• [Task to carry out]
Read the lines below. Copy out any that hold the string "This".

• [Data records]
■ ■ ■ ■ ■ ■ ■

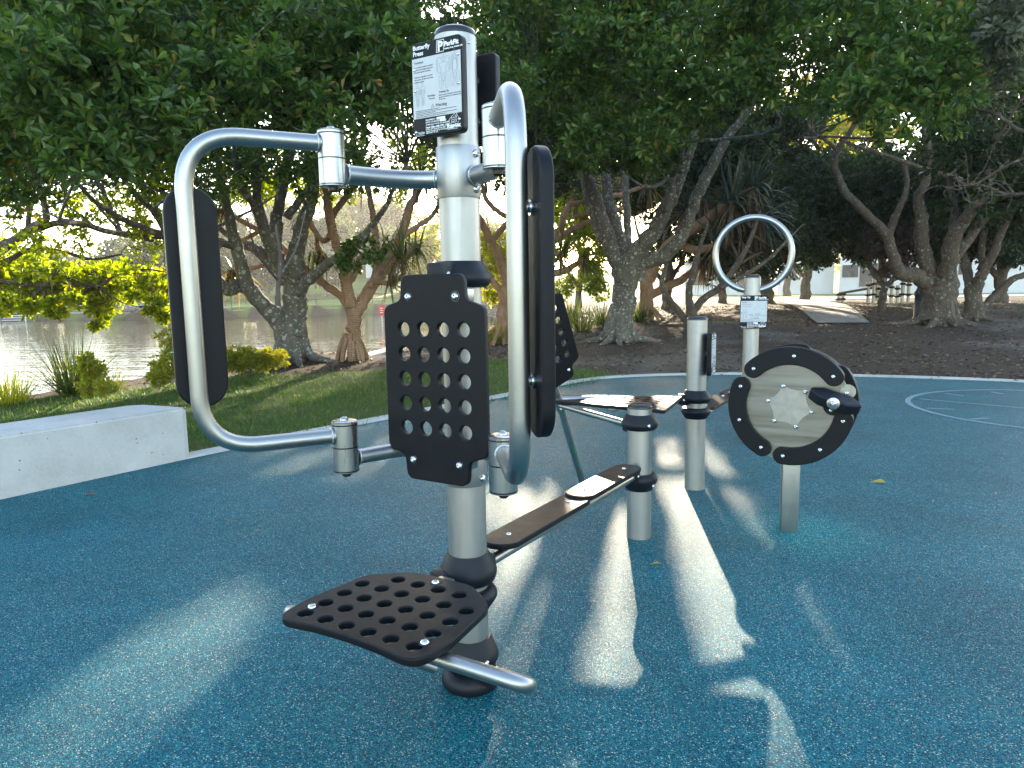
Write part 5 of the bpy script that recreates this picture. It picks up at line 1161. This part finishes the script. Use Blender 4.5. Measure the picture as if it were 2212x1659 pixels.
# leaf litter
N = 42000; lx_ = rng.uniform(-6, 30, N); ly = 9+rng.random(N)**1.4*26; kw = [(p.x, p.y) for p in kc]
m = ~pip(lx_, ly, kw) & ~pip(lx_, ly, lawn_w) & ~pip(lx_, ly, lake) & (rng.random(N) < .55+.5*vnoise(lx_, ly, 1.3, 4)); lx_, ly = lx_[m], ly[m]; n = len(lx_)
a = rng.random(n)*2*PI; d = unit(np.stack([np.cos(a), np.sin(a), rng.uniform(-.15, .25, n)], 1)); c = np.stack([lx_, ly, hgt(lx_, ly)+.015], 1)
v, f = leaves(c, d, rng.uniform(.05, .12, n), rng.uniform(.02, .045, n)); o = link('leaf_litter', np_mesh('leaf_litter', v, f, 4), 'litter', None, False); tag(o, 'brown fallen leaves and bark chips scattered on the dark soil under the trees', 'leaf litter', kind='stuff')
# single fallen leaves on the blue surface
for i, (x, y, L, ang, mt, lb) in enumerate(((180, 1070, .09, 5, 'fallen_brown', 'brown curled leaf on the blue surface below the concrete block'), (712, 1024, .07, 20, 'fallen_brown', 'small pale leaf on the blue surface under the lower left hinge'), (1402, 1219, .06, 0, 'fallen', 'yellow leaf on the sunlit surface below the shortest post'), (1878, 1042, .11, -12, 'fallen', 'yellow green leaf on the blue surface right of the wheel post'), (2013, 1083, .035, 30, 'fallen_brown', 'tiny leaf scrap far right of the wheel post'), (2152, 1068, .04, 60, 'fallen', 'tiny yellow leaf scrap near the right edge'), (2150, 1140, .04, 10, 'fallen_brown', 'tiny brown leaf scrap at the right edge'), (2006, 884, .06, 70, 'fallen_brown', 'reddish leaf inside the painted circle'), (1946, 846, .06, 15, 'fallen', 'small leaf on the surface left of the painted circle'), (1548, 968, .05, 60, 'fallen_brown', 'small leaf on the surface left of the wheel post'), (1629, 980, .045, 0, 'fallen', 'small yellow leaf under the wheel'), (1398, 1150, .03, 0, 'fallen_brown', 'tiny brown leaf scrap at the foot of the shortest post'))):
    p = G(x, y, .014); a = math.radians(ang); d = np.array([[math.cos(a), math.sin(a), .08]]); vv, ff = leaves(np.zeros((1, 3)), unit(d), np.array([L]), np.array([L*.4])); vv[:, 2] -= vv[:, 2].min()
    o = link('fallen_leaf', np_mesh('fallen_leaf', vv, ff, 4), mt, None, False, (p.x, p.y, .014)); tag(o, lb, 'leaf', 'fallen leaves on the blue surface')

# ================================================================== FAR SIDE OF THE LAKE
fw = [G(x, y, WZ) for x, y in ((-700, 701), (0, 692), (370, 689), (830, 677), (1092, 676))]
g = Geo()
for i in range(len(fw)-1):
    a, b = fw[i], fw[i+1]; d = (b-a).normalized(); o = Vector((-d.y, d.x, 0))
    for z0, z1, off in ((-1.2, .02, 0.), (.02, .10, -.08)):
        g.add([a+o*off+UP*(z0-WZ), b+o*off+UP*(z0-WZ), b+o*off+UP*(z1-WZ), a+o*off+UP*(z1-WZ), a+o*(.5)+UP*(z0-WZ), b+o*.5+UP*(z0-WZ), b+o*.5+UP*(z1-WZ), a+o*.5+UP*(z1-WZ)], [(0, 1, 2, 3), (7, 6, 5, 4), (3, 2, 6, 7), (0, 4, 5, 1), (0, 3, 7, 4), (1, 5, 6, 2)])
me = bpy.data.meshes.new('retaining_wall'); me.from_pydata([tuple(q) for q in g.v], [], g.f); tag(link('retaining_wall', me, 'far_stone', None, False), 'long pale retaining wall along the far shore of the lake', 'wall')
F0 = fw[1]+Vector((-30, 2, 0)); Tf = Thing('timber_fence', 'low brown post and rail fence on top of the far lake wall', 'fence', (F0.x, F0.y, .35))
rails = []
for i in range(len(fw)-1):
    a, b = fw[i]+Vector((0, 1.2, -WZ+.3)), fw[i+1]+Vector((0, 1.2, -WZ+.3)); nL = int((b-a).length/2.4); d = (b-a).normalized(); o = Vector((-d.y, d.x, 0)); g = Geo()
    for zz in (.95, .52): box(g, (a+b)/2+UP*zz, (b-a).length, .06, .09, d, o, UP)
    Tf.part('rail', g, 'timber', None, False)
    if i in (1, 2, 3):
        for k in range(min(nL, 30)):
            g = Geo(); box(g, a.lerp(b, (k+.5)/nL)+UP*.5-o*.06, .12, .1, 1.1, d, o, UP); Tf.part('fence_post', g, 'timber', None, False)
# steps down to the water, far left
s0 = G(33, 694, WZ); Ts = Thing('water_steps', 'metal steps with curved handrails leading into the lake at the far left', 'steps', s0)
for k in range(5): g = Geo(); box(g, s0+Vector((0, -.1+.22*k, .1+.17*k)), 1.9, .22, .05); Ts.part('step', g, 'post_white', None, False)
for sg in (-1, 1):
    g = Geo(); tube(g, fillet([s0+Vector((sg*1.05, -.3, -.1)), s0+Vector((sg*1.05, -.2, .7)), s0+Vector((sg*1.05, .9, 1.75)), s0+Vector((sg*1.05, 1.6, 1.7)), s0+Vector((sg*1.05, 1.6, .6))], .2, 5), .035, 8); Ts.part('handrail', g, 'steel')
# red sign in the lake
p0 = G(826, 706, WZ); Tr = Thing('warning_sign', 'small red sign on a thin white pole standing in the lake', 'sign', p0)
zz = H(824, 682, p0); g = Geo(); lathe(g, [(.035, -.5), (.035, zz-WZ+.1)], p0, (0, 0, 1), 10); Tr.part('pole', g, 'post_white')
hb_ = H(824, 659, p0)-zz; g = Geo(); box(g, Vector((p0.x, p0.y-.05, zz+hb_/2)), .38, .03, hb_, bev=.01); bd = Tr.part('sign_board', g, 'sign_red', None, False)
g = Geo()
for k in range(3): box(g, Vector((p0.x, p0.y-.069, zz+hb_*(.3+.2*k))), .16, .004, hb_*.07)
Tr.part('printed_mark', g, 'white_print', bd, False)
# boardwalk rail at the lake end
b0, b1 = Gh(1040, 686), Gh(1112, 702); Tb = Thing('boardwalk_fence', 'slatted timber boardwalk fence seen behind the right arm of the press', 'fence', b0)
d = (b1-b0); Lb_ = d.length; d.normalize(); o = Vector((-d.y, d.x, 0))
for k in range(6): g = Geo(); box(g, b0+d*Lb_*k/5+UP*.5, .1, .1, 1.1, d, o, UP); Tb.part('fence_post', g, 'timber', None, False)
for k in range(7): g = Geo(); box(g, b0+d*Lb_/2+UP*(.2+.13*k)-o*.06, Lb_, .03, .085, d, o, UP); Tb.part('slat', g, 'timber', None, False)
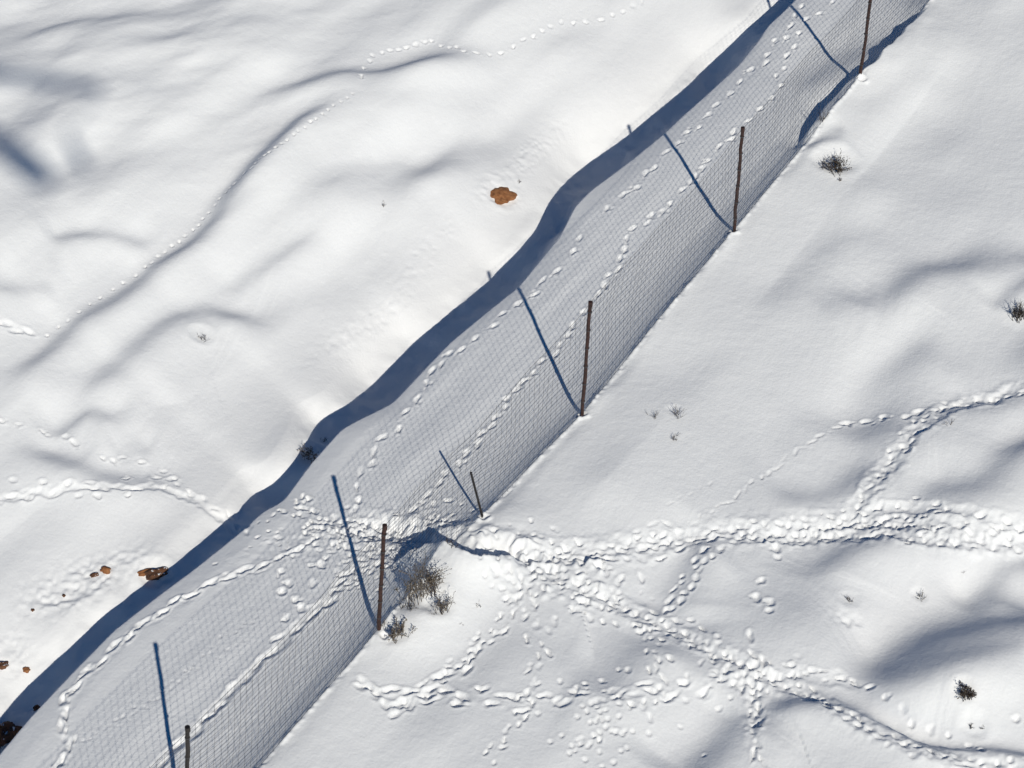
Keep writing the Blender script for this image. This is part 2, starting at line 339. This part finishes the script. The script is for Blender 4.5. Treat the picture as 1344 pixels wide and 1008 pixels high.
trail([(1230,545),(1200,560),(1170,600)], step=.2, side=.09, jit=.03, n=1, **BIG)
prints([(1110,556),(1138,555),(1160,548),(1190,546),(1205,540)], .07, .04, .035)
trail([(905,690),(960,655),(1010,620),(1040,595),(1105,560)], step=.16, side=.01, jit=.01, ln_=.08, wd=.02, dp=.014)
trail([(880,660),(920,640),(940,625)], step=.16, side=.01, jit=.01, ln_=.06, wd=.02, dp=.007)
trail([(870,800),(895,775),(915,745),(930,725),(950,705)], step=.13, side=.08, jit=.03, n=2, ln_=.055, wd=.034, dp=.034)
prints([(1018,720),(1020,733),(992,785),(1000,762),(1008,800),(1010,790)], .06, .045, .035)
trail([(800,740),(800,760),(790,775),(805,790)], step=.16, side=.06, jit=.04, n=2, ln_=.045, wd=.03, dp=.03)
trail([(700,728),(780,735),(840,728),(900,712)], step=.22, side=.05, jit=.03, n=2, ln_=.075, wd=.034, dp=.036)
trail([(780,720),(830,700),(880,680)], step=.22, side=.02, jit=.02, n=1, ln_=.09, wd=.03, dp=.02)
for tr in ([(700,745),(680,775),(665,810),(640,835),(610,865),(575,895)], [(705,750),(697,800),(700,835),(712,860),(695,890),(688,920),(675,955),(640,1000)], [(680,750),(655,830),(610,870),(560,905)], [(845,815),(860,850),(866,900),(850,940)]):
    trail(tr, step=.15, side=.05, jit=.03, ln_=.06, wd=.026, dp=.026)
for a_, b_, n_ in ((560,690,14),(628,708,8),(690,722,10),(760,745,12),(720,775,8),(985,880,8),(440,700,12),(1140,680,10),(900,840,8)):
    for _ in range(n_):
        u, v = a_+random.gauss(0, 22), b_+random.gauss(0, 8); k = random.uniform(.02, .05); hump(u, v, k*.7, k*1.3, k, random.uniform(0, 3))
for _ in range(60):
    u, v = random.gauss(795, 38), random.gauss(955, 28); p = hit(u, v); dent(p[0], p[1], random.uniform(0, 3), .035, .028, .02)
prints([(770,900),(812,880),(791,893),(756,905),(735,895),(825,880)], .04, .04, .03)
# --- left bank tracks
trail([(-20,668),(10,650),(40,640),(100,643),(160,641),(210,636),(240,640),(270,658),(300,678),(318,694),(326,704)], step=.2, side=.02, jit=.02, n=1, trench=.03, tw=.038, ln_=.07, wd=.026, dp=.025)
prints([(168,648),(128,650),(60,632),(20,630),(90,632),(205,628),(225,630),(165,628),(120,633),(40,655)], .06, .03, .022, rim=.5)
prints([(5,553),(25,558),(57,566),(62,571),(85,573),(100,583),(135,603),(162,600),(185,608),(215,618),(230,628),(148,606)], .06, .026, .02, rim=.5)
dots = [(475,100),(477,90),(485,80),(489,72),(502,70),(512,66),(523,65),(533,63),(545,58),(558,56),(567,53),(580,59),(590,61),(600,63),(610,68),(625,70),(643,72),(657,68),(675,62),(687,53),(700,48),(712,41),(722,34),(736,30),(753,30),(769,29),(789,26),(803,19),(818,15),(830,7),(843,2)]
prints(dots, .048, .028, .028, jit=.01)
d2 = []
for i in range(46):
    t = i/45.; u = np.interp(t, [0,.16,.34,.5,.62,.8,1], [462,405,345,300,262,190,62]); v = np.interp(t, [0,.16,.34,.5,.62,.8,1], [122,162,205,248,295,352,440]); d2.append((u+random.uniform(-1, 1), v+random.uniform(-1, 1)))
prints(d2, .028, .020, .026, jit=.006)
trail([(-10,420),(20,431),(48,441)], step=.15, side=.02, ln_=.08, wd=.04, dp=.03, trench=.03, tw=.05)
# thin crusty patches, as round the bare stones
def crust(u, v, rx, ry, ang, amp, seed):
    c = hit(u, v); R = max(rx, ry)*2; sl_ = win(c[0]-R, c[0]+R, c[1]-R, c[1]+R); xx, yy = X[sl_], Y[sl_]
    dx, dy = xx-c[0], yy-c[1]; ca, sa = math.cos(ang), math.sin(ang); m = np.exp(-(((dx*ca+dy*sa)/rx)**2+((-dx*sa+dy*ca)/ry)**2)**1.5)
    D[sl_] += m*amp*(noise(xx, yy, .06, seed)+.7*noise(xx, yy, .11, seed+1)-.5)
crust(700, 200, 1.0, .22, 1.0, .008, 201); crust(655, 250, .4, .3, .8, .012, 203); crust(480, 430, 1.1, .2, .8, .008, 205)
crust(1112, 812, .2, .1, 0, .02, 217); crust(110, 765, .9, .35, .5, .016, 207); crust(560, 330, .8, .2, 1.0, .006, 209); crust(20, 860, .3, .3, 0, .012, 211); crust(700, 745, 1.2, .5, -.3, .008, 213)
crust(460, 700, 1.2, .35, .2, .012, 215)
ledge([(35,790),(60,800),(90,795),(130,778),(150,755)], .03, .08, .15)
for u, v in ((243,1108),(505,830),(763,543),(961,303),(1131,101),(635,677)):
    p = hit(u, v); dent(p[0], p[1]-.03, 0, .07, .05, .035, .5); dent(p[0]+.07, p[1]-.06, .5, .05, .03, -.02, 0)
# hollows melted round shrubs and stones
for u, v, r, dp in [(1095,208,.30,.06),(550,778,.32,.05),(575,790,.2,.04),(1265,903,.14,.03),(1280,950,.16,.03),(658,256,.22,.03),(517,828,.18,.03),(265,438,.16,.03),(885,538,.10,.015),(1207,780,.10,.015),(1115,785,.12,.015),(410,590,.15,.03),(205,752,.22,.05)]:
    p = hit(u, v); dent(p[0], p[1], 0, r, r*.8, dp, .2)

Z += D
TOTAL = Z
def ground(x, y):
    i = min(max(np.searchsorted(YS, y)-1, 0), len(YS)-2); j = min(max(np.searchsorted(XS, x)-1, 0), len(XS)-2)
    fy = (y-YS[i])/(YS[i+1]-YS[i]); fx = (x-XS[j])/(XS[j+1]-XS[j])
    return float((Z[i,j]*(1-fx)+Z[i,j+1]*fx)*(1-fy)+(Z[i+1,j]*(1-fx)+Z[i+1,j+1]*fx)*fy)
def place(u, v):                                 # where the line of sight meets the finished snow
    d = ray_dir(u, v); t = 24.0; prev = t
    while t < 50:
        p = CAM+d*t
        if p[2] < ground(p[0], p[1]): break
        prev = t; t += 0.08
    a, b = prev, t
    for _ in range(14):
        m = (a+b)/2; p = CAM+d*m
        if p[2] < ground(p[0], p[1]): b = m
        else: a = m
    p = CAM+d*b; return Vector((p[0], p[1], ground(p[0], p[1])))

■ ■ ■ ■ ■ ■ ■

• [Full response]
Write part 5 of the bpy script that recreates this picture. It picks up at line 1161. This part finishes the script. Use Blender 4.5. Measure the picture as if it were 2212x1659 pixels.
Keep writing the Blender script for this image. This is part 2, starting at line 339. This part finishes the script. The script is for Blender 4.5. Treat the picture as 1344 pixels wide and 1008 pixels high.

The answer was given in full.